__What you should do__:
Reproduce the records below exactly as given.

__Data entries__:
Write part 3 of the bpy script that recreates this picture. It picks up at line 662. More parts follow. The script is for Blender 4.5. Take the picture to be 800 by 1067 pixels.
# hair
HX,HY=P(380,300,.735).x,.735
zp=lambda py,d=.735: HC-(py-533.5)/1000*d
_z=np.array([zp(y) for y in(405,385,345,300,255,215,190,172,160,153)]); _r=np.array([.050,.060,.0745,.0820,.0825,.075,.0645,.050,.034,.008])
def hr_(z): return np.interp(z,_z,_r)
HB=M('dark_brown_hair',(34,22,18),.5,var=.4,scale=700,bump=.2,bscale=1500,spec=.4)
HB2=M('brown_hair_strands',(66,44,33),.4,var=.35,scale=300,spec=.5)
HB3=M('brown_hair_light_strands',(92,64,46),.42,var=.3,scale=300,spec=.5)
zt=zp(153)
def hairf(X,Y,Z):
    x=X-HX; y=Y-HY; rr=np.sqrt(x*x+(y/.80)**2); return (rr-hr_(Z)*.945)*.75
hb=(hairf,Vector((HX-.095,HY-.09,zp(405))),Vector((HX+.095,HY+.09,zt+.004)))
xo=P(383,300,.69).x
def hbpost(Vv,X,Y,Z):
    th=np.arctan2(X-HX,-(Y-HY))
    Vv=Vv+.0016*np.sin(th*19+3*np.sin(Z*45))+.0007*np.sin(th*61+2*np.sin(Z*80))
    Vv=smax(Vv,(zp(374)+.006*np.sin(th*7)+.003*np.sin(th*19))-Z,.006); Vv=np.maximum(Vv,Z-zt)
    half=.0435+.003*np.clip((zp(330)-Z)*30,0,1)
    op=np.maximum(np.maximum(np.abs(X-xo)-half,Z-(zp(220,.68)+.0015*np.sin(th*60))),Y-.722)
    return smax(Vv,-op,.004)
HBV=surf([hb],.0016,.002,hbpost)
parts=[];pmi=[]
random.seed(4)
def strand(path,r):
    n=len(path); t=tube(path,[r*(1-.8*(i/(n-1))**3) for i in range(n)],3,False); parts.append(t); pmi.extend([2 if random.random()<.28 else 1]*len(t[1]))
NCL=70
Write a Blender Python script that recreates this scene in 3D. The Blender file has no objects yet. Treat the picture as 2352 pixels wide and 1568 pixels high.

__Result for this exercise__:
Write part 3 of the bpy script that recreates this picture. It picks up at line 662. More parts follow. The script is for Blender 4.5. Take the picture to be 800 by 1067 pixels.
# hair
HX,HY=P(380,300,.735).x,.735
zp=lambda py,d=.735: HC-(py-533.5)/1000*d
_z=np.array([zp(y) for y in(405,385,345,300,255,215,190,172,160,153)]); _r=np.array([.050,.060,.0745,.0820,.0825,.075,.0645,.050,.034,.008])
def hr_(z): return np.interp(z,_z,_r)
HB=M('dark_brown_hair',(34,22,18),.5,var=.4,scale=700,bump=.2,bscale=1500,spec=.4)
HB2=M('brown_hair_strands',(66,44,33),.4,var=.35,scale=300,spec=.5)
HB3=M('brown_hair_light_strands',(92,64,46),.42,var=.3,scale=300,spec=.5)
zt=zp(153)
def hairf(X,Y,Z):
    x=X-HX; y=Y-HY; rr=np.sqrt(x*x+(y/.80)**2); return (rr-hr_(Z)*.945)*.75
hb=(hairf,Vector((HX-.095,HY-.09,zp(405))),Vector((HX+.095,HY+.09,zt+.004)))
xo=P(383,300,.69).x
def hbpost(Vv,X,Y,Z):
    th=np.arctan2(X-HX,-(Y-HY))
    Vv=Vv+.0016*np.sin(th*19+3*np.sin(Z*45))+.0007*np.sin(th*61+2*np.sin(Z*80))
    Vv=smax(Vv,(zp(374)+.006*np.sin(th*7)+.003*np.sin(th*19))-Z,.006); Vv=np.maximum(Vv,Z-zt)
    half=.0435+.003*np.clip((zp(330)-Z)*30,0,1)
    op=np.maximum(np.maximum(np.abs(X-xo)-half,Z-(zp(220,.68)+.0015*np.sin(th*60))),Y-.722)
    return smax(Vv,-op,.004)
HBV=surf([hb],.0016,.002,hbpost)
parts=[];pmi=[]
random.seed(4)
def strand(path,r):
    n=len(path); t=tube(path,[r*(1-.8*(i/(n-1))**3) for i in range(n)],3,False); parts.append(t); pmi.extend([2 if random.random()<.28 else 1]*len(t[1]))
NCL=70
Write a Blender Python script that recreates this scene in 3D. The Blender file has no objects yet. Treat the picture as 2352 pixels wide and 1568 pixels high.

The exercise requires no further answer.